Millvina Dean, the last remaining survivor of the sinking of the Titanic in 1912, died in a care home in England this morning aged 97. According to media reports, Miss Dean died in her sleep in a private nursing home near Ashurst in the southern English county of Hampshire. Elizabeth Gladys Dean, known to friends as Millvina, was only 9 weeks old when the liner hit an iceberg in the Atlantic Ocean on the night of April 14, 1912 and sank, killing 1500 people. She survived after being bundled up in a sack and carried to safety. Her mother Georgette Eva and brother Bertram also made it, but her father, Bertram Frank, was among those who died. Dean's family had boarded the Titanic at Southampton, heading for a new life in Kansas where her father hoped to open a tobacconist shop. Born on February 12, 1912, Dean was the youngest passenger on board. At the time, RMS Titanic was the most luxurious, most technically advanced and largest passenger liner in the world. She was dubbed "unsinkable", but it took just 2 hours and 40 minutes for her to disappear into the icy waters of the Atlantic after striking an iceberg at 11:40pm on April 14. Dean was taken back to Southampton with her family after the disaster and did not find out that she had been on board until she was 8 years old and her mother was planning to remarry. According to enthusiasts' website Encyclopedia Titanica (ET), Dean worked for the government as a cartographer during World War II and then for an engineering company. International Titanic Society President Charles Haas, from Randolph, New Jersey, met Miss Dean on numerous occasions and described her as an "effervescent person with a wonderful sense of humour". "It is truly the end of an era," he said. "She was a truly remarkable woman. She had a marvellous approach to life. It is almost as if God gave her the gift and she really took advantage of it."

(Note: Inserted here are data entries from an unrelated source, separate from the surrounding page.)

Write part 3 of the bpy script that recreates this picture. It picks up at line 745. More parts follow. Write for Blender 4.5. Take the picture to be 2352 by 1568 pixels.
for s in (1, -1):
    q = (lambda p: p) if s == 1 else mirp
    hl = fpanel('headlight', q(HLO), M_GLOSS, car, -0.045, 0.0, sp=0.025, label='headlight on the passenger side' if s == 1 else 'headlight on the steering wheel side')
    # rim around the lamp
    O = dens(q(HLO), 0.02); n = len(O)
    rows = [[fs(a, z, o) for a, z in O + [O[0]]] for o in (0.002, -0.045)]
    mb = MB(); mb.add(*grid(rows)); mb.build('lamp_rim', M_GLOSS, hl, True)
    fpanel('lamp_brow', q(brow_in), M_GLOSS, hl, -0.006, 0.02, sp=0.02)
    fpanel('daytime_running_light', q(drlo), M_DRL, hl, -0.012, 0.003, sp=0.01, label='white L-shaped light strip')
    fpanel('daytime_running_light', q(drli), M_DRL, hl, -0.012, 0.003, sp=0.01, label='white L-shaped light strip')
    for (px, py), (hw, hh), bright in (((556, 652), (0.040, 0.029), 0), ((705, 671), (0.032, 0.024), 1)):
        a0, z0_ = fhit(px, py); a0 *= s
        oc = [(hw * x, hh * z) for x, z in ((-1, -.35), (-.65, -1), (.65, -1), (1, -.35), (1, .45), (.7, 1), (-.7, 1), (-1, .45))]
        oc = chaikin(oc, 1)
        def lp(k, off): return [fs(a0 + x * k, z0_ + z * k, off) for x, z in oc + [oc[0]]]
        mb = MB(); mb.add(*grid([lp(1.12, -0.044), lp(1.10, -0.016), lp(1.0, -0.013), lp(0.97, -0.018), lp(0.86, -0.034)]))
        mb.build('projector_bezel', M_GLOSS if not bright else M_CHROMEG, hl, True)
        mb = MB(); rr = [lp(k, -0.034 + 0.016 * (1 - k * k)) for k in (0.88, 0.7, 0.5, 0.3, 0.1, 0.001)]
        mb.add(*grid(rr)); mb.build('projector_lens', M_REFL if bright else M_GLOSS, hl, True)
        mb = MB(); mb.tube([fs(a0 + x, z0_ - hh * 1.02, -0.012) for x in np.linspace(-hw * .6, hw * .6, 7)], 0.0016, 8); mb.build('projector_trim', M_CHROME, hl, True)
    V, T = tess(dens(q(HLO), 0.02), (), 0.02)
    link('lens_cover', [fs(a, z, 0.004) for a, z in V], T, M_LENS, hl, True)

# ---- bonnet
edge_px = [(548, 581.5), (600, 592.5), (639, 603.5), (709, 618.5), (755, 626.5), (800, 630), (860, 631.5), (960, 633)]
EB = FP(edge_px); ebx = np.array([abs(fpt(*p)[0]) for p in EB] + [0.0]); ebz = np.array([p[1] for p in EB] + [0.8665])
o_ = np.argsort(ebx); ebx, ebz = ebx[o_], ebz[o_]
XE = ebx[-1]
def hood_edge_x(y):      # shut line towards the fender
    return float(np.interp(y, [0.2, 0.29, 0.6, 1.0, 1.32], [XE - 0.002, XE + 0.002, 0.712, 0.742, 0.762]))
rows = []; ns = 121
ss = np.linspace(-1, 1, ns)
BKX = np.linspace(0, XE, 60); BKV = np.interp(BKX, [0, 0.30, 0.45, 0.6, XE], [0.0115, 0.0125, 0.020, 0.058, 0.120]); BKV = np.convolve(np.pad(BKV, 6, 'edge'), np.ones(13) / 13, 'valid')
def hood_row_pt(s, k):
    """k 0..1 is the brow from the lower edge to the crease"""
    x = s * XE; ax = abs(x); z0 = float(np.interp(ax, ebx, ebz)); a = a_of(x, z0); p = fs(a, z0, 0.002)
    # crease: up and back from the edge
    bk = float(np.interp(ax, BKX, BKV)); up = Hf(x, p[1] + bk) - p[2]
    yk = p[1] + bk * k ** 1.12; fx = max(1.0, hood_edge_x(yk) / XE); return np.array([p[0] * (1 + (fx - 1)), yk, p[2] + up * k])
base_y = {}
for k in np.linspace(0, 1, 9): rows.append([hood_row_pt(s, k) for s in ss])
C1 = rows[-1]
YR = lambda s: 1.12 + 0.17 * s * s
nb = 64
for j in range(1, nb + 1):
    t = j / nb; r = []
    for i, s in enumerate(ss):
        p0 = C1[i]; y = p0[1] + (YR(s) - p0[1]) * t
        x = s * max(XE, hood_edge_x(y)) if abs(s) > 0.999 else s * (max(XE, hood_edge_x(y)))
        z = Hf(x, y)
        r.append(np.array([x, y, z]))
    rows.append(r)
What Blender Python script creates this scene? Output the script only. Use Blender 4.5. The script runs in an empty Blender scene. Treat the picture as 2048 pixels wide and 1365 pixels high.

Miss Dean told reporters that it was not until the wreckage of the liner was found in 1985 that she suddenly became a celebrity, taking part in documentaries and giving media interviews. Dean was invited to complete her family's ill-fated journey to the United States in 1997 aboard the QE2, and accepted, although she turned down an offer to attend the premiere of the movie "Titanic" because it would be too upsetting. She moved into a private nursing home in Hampshire after breaking her hip 3 years ago, and after struggling to pay the bills was forced to sell off some of her memorabilia. At auction in October 2008 she raised £31,150 selling off rare prints of the liner signed by the artists as well as compensation letters sent to her mother by the Titanic Relief Fund. Dean was also forced to sell a 100-year-old suitcase filled with clothes donated to her family by the people of New York when they arrived after being rescued. In the wake of the auction, friends including members of the British Titanic Society and the Belfast Titanic Society, the liner was built in Belfast in Northern Ireland, set up a campaign to secure her future. Among the donors to the Millvina Fund were actors Kate Winslet and Leonardo DiCaprio, who starred in the 1997 "Titanic" film. The pair and the film's director, James Cameron, reportedly donated $30,000 in total.